When the shock wave reached the reinforced observation blockhouse it hit the scientists like a mule kick and tore doors from their hinges. “We expected a hard knock,” one AEC technician told the Associated Press, “but not quite this socko.”
As the dust settled over the scorched expanse known as Frenchman Flats, a civilian eagerly awaited permission to examine the test results. This moment was a long time coming for Edwin Mosler, who months earlier had convinced the Federal Civil Defense Administration to let him erect an armored bank vault near the atomic epicenter. And as president of the Mosler Safe Company, his name and word were literally on the line.
The vault gimmick was ostensibly aimed at shoring up public confidence that the national economy could weather a nuclear exchange with the Soviet Union. Newspapers like the Battle Creek Enquirer picked up reports the next day that “The test to investigate the level of resistance of materials and structures to a nuclear blast at close range was in response to the concern on the part of banks and insurance companies over protection of vital records and valuables.”
That was a charitable interpretation of the safemaker’s motives.
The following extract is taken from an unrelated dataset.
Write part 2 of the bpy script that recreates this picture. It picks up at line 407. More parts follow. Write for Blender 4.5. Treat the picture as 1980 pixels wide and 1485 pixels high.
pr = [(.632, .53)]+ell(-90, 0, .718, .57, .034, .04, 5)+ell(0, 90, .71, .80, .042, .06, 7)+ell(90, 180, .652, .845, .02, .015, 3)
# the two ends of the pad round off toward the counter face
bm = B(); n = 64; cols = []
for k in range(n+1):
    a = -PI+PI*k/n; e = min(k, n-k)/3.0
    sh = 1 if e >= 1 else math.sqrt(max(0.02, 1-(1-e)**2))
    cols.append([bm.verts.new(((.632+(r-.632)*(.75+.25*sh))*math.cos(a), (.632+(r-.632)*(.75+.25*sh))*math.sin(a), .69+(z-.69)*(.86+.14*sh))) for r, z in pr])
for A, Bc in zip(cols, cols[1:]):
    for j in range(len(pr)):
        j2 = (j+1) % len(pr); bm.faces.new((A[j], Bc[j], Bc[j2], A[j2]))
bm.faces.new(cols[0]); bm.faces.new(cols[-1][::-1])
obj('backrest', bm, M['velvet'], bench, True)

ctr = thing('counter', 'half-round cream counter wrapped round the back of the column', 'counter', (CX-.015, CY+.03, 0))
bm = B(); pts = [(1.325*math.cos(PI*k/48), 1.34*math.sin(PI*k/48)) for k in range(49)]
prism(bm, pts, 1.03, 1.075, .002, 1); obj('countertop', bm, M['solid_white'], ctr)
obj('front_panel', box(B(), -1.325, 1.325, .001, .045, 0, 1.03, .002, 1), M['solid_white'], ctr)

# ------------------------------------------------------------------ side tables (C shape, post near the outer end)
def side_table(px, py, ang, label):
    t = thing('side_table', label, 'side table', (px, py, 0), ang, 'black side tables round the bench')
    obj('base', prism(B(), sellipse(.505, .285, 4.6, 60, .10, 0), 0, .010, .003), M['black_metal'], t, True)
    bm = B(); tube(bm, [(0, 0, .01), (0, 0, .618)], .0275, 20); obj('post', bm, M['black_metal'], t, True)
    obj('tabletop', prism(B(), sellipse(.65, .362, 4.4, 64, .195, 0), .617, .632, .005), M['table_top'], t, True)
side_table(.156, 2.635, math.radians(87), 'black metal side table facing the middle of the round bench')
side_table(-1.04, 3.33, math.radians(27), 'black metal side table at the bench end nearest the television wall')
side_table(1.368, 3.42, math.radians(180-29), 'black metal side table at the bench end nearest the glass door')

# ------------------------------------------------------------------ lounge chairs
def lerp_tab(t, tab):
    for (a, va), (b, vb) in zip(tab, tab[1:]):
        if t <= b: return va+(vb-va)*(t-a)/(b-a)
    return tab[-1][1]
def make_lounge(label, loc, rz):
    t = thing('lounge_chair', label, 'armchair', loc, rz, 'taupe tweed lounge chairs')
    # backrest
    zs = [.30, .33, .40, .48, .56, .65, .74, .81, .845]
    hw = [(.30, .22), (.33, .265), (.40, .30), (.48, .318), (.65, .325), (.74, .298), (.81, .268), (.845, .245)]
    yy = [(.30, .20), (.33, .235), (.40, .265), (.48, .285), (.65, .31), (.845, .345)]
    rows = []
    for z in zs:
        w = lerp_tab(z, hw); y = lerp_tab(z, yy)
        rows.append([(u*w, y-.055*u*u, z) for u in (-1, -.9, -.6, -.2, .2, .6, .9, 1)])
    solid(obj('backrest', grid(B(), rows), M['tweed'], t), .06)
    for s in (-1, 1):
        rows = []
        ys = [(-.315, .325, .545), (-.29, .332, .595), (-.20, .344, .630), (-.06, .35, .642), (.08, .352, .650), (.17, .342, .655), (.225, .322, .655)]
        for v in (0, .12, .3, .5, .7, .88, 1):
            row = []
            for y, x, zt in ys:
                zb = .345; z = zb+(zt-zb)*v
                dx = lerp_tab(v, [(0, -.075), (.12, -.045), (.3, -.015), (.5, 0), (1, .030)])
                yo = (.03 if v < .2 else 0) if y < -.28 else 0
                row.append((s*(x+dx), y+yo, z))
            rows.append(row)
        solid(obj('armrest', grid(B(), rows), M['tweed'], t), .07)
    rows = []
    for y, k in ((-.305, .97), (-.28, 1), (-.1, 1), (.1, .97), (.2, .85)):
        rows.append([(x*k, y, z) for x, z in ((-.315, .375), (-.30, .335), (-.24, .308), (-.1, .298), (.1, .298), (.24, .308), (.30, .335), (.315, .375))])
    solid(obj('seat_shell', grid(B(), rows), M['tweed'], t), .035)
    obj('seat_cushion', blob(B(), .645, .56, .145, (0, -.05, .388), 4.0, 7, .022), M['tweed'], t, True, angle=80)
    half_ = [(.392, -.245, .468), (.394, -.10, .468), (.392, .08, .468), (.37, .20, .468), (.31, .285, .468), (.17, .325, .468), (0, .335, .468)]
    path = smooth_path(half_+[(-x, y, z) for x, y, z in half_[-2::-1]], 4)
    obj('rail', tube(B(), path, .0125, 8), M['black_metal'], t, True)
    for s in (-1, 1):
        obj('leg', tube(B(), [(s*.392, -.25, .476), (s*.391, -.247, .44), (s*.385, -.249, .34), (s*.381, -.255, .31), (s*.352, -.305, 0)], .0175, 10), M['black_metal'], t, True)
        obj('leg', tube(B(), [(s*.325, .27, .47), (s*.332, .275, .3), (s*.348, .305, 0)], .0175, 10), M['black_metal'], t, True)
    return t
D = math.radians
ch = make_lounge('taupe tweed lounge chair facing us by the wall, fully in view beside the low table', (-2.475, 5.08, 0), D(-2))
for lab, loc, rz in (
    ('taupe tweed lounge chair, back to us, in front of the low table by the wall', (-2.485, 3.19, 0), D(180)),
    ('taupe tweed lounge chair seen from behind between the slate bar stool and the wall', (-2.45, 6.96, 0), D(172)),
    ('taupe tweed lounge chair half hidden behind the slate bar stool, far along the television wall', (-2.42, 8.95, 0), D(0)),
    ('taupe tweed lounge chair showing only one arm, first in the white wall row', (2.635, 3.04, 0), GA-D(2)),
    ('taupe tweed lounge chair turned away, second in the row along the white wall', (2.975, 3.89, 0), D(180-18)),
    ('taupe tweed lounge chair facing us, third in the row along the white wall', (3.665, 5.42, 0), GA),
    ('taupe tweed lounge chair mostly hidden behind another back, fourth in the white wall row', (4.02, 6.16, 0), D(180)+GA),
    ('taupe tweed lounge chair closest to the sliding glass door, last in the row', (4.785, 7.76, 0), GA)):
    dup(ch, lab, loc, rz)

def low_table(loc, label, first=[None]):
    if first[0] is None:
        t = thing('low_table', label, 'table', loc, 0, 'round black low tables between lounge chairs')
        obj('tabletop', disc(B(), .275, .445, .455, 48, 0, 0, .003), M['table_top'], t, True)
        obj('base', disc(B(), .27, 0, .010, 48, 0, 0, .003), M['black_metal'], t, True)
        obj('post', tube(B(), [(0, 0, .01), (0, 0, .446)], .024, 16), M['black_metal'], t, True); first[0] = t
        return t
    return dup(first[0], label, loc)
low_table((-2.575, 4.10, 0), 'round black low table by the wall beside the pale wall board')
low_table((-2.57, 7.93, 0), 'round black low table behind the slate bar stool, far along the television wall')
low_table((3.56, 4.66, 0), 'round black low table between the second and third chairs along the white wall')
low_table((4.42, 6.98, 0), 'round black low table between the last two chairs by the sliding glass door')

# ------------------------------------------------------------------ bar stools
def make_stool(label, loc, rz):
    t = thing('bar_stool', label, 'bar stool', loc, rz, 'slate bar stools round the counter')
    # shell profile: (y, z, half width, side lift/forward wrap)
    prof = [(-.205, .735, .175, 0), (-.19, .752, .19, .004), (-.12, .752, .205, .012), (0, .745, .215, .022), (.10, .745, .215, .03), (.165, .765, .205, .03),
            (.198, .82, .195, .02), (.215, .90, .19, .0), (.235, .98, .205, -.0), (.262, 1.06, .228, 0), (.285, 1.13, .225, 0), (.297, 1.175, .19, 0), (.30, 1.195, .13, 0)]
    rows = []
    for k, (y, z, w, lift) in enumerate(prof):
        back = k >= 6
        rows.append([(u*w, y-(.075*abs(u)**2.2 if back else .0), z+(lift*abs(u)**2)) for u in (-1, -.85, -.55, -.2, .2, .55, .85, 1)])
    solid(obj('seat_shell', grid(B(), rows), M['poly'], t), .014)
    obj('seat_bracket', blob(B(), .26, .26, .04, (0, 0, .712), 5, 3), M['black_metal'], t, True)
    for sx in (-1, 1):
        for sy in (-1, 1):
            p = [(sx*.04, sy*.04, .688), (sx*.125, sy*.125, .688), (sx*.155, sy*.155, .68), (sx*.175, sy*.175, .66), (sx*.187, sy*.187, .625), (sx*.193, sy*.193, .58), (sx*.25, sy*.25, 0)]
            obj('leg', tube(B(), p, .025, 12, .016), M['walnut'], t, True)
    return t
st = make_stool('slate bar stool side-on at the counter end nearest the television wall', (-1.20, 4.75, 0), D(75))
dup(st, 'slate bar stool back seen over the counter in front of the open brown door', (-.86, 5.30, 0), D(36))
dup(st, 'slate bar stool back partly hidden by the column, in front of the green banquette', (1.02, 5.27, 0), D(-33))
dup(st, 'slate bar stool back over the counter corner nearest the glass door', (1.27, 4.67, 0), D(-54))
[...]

Viewed through another lens, the move was also a carefully engineered public relations stunt. Blurbs about the test sprouted in newspapers across the country as Mosler made sure everyone know precisely which company made the strongbox. The Mosler Safe Company’s largest customer was the U.S. government, and their marketing materials were packed with references to their high profile government work at the National Archives, Fort Knox, and now, on the atomic field of battle.
The Mosler Safe is still sitting out there in the desert, at the Nevada Test Site about 65 miles from Las Vegas. The door has been removed, but the colossal strongbox may likely remain intact until the end of time. Hopefully we’ll still be reading about it centuries from now, and never need the shelter from atomic bombs that it was designed to show off.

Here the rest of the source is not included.